Getting the first reviews is always exciting, almost regardless of whether they’re positive or negative. (One of the stranger aspects of moving from book blogging to publishing is finding oneself at the sharp end of a sword that one was previously wielding, and realising just how pointy it actually is.) As we have a tight publication schedule, review copies tend to go out around publication date, meaning that we have to wait a few weeks for the first ones to come in. It’s a tense wait, but when they do arrive, it’s interesting to see the different perspectives on the stories, and on the anthology as a whole. I’m always proud and excited when a story is received well, and when it hasn’t gone down well, I have to think about whether I could have presented the story better, perhaps through placing it elsewhere in the book, or next to other stories.

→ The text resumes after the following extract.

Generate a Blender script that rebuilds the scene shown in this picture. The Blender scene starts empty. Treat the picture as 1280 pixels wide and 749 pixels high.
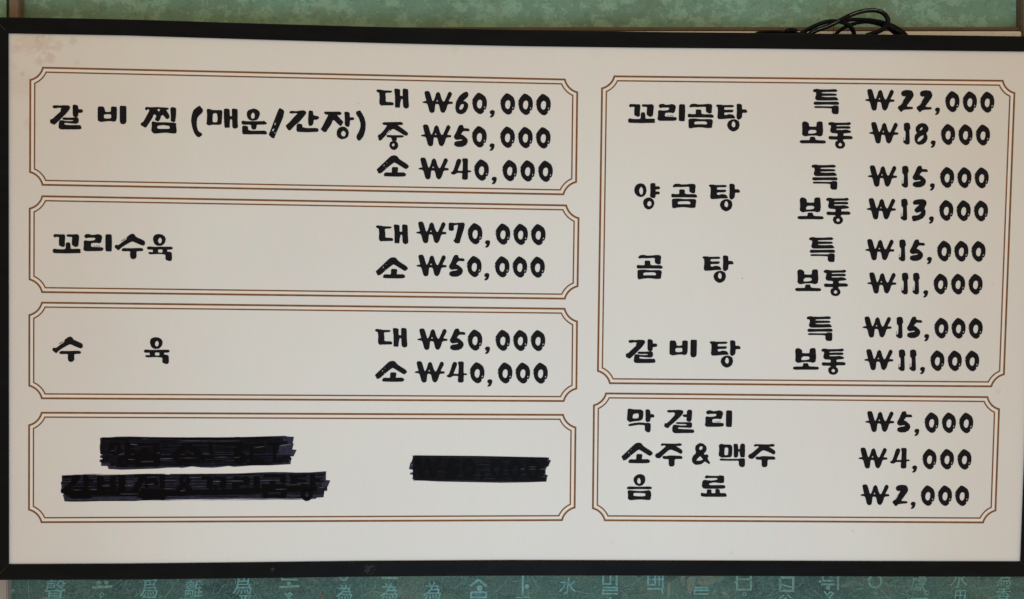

The order of stories in the book is one of the things that Valerie picks up on in the review, and it’s a key part of the editor’s art. Maxwell Perkins, the famous Scribner’s editor who worked with the likes of Fitzgerald and Hemingway*, believed in arranging anthologies with the strongest story collections at the beginning, middle, and end, with the weaker ones filling the gaps between. That’s a good approach, but much more practical with single-author collections than with anthologies containing multiple authors. (For a start, if you always do that, then the authors might take an implied insult to their work from where you put them…) Planning the order of stories in a multi-author collection takes in other ideas about theme, pacing, length, style and so on. It’s a fascinating skill, a big part of putting together an anthology, and one that I’m just now beginning (I hope) to acquire. It’s nice to see a reviewer address the order of stories.
Anyway, it’s a very interesting review, and does a good job of explaining what’s in the book, and perhaps also why you should read it. So go and have a look!
* And many others; Perkins had a fascinating career, which involved him with many of what we now think of as the great American authors of the period. It’s worth tracking down a copy of A Scott Berg’s biography if you can find one.